Uri terror guides' were school boys: report
The families are still struggling to figure out how the two crossed over into the Indian territory.
New Delhi: The two PoK nationals apprehended by the Army on September 21 for allegedly guiding ‘four Jiash-e-Mohammed terrorists’ across the border, who subsequently conducted an attack on the Uri Army camp killing 19 soldiers, were just school children who strayed into India, a report claimed on Thursday.
According to a report in the Indian Express, the two boys were identified as Faisal Husain Awan, Ahsan Khursheed, both 16-year-old juveniles hailing from villages situated roughly an hour’s walk away from the LoC near Uri.
The duo are believed to be school friends. Awan’s brother Ghulam Mustafa Tabassum, a Lahore based doctor, claimed that the two boys were home on September 17. GPS records procured from the four slain militants indicate that they crossed over into the Indian territory on this day.
In a dossier handed over to Pakistan High Commission, New Delhi claimed that the two teenagers participated in the attack.
The Army concluded the two boys were working for the JeM based on ‘spot interrogation’ a spokesperson said.
The NIA probing the case however acknowledged that there was not much evidence to link the duo to the Uri attack.
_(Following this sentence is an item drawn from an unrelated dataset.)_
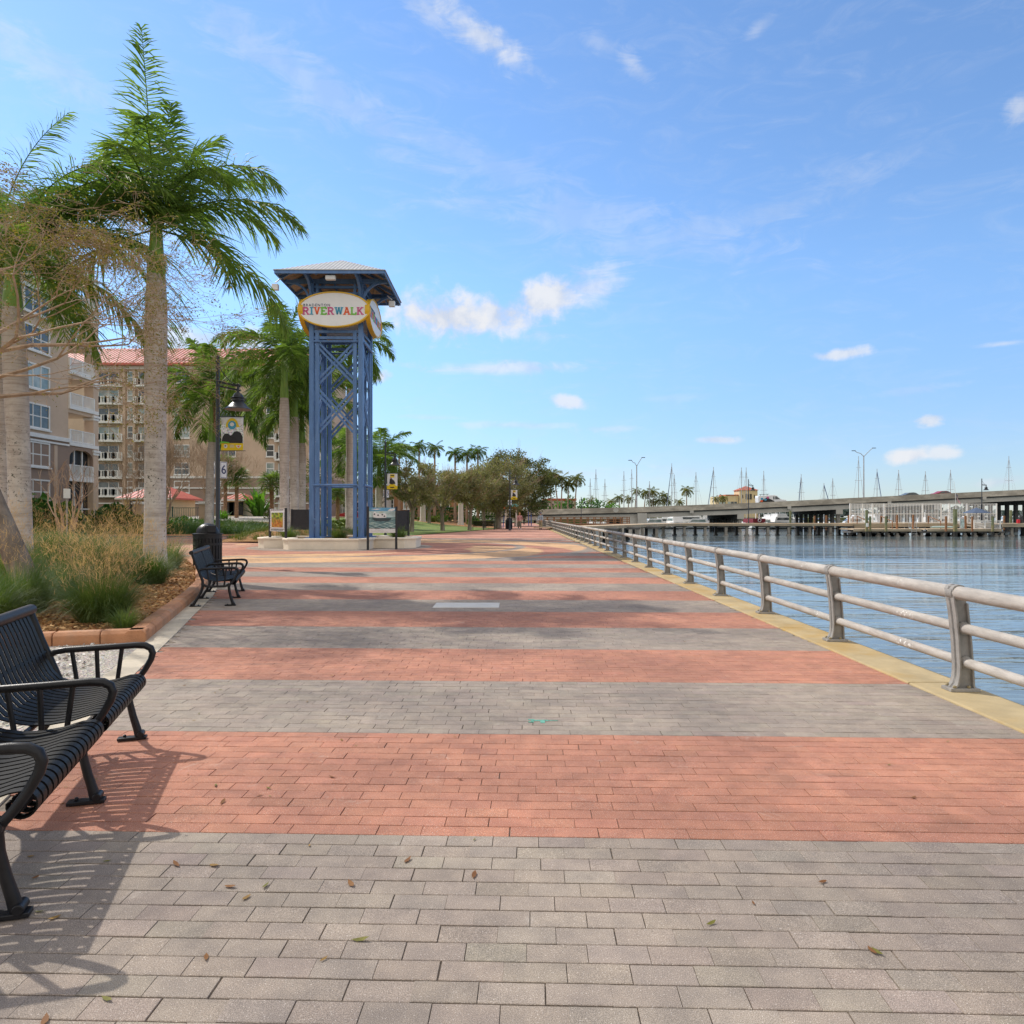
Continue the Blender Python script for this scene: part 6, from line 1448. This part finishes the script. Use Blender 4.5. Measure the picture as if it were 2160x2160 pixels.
for k in range(6):
    x = 5.5+2.8*k
    for y in (122.2,124): MB().box(x-.15,x+.15,y,y+.3,WATER_Z-.4,-.1).build('pile', K['pile_black'], t)
# raised dock, lower floats, fence, stairs
t = thing('dock', 'raised wooden dock carrying the tall white picket fence', 'dock')
b = MB(); b.box(54.05,78.4,114.3,119,.12,.27); b.build('deck', K['wood_top'], t); b = MB(); b.box(54.05,78.4,114.2,114.3,-.35,.26); b.build('fascia_board', K['wood_grey'], t); posts(t, [55.5+4.2*k for k in range(6)], 114.5, .2)
b = MB(); b.box(54.3,60,114.05,114.2,-.9,-.2); b.build('skirt_board', K['wood_grey'], t)
t = thing('dock', 'raised wooden dock at the right picture edge beyond the small railing', 'dock')
b = MB(); b.box(76.5,100,112.3,117,.12,.27); b.build('deck', K['wood_top'], t); b = MB(); b.box(76.5,100,112.2,112.3,-.3,.26); b.build('fascia_board', K['wood_grey'], t); posts(t, [77.8+4.2*k for k in range(5)], 112.5, .2)
for x0,x1,lab in ((xat(1800,109),xat(1943,109),'lower wooden landing with a swim ladder'),(xat(1956,109),xat(2113,109),'lower wooden landing under the dark umbrella')):
    t = thing('landing_stage', lab, 'landing', (0,0,0), 0, 'lower landings of the dock'); b = MB(); b.box(x0,x1,109,113.8,-.66,-.55); b.build('deck', K['wood_top'], t)
    b = MB(); b.box(x0,x1,108.92,109,-.92,-.56); b.build('fascia_board', K['wood_grey'], t); posts(t, [lerp(x0,x1,q) for q in (.06,.2,.34,.48,.62,.76,.9,.98)], 109.2, -.55, 2.6)
t = thing('picket_fence', 'tall white metal picket fence standing along the raised dock', 'fence', (xat(1793,117),117,.27)); w = xat(2102,117)-xat(1793,117); h = zat(1063,117)-.27
b = MB(); k = int(w/.24)
for i in range(k+1): b.box(w*i/k-.028,w*i/k+.028,-.02,.02,.1,h)
b.build('picket', K['white'], t); b = MB()
for z in (.1,h*.48,h): b.box(0,w,-.03,.03,z-.05,z+.05)
b.build('fence_rail', K['white'], t)
for px in (1793,1819,1840,1865,1946,1985,2002,2040,2102): x = xat(px,117)-xat(1793,117); MB().box(x-.08,x+.08,-.07,.07,-.05,h+.08).build('post', K['white'], t)
x0 = xat(2055,109.6); t = thing('dock_railing', 'low white railing on the landing below the umbrella', 'railing', (x0,109.6,-.55)); w = xat(2110,109.6)-x0
b = MB(); k = int(w/.16)
for i in range(k+1): b.box(w*i/k-.022,w*i/k+.022,-.02,.02,.1,1.25)
for z in (.1,1.25): b.box(0,w,-.03,.03,z-.04,z+.04)
b.build('picket', K['white'], t); 
for q in (0,.42,1): MB().box(w*q-.07,w*q+.07,-.06,.06,0,1.32).build('post', K['white'], t)
b = MB(); xa,xb = xat(1996,111), xat(2076,111)
for dz in (0,.35,1.05): b.bar((xa,111,.55+dz),(xb,111,-.5+dz),.08,.09)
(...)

Furthermore, the attack has since been ascribed to the Laskar-e-Taiba and not JeM as initially claimed.
The two teenagers also gave varying accounts to different officials. Speaking to a woman doctor from the CRPF, the boys claimed that they had participated in the terror attack, and also described how they used an incendiary substance to burn the tents at the 12 Brigade. Awan also identified one of the four slain militants as Hafiz Ahmed, son of one Feroze, in Dharbang, west of Murree, PoK.
The two teenagers were nabbed by local villagers on September 20 before being handed over to the Army. While being roughed up, the duo claimed that they had crossed over by mistake.
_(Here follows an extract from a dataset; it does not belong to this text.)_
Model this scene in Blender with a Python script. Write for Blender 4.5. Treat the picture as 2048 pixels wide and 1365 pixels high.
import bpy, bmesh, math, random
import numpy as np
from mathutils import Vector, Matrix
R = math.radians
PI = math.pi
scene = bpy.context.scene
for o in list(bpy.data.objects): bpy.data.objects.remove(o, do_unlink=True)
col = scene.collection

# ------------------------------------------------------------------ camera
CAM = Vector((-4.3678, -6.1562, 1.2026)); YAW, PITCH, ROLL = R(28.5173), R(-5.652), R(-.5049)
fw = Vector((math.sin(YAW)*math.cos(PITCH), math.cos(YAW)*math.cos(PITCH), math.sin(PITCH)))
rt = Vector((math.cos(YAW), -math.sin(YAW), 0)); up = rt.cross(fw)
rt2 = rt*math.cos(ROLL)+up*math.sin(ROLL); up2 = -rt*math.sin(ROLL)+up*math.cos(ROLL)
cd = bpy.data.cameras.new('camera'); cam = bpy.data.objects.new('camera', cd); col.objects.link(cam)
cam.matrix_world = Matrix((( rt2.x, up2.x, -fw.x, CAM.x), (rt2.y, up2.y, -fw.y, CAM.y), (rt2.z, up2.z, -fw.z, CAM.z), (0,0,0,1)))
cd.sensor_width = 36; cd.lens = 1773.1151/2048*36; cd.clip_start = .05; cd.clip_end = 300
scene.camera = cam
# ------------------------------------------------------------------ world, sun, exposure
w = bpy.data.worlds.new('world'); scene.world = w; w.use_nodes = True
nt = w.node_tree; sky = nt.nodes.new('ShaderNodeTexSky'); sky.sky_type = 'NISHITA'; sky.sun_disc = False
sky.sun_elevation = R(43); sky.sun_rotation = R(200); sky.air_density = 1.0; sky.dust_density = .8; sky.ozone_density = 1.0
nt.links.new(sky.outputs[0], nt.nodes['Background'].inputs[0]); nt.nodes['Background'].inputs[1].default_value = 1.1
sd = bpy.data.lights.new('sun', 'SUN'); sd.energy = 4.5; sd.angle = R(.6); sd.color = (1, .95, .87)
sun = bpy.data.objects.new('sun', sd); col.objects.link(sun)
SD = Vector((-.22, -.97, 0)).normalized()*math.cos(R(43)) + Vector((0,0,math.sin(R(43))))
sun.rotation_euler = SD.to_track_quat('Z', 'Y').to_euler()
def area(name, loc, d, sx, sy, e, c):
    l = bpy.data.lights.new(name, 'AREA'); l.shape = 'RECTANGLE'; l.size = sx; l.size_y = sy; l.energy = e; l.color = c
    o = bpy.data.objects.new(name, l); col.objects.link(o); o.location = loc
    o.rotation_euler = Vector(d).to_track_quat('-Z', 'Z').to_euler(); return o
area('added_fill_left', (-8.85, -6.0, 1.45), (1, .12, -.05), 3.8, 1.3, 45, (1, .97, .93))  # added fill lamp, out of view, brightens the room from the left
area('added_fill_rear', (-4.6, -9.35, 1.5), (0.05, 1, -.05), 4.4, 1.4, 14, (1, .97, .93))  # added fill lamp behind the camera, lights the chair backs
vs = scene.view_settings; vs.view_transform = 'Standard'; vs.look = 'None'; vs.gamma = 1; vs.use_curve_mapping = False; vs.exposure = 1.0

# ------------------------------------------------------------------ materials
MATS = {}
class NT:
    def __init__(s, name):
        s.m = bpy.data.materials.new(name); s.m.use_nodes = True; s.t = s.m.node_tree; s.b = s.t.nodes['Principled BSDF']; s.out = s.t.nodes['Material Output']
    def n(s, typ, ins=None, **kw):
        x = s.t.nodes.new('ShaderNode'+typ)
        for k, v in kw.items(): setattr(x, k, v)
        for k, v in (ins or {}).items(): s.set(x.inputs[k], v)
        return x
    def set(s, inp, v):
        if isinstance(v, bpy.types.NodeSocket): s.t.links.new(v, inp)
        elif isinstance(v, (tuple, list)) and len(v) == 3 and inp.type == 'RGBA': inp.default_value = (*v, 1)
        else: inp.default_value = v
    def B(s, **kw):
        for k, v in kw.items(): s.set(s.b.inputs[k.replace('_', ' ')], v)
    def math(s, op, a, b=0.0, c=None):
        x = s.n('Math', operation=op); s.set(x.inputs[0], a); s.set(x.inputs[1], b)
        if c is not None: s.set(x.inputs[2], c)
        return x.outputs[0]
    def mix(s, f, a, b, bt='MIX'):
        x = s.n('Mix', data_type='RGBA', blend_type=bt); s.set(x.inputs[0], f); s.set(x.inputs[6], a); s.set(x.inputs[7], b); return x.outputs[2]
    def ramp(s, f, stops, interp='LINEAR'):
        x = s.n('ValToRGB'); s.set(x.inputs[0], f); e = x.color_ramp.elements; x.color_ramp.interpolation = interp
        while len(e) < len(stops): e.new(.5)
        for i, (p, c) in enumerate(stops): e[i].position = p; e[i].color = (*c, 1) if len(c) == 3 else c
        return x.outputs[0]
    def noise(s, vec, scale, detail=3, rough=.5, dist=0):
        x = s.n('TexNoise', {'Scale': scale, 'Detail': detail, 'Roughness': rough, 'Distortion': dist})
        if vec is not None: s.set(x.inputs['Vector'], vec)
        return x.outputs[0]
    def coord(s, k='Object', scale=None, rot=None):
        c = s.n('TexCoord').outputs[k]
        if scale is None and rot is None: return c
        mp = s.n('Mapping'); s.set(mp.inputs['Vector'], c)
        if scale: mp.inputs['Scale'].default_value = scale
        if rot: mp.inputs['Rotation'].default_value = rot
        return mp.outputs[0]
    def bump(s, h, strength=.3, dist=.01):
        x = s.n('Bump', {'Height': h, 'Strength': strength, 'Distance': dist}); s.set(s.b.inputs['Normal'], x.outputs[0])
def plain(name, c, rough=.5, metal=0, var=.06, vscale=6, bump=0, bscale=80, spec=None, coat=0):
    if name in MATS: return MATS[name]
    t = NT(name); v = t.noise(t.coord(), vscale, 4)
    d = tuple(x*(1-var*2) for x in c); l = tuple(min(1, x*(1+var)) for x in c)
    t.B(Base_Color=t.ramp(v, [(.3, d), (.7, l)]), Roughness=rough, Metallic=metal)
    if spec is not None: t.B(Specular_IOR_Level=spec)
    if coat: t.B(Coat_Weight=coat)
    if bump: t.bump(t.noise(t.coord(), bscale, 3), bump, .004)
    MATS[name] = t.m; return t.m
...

Awan’s parents Zeero Begum and Gul Akbar have been devastated since they heard of their son’s arrest. “She wakes up suddenly, crying and asking us to find out how he is. She imagines what he must be going through; how he must be; what he is eating; if he is sleeping. It is very hard on her, because Faisal, being the youngest in the family, is loved the most,” his brother claimed.
Ahsan Khurshid’s mother has not spoken a word since she heard the news, he added.
Terming Awan as an ideal student, his school principal said that he had passed Class IX with a first division.
“His behaviour was exemplary,” Basharat Husain, the principal of the the Shaheen Model School in Muzaffarabad said.
The families are still struggling to figure out how the two crossed over into the Indian territory.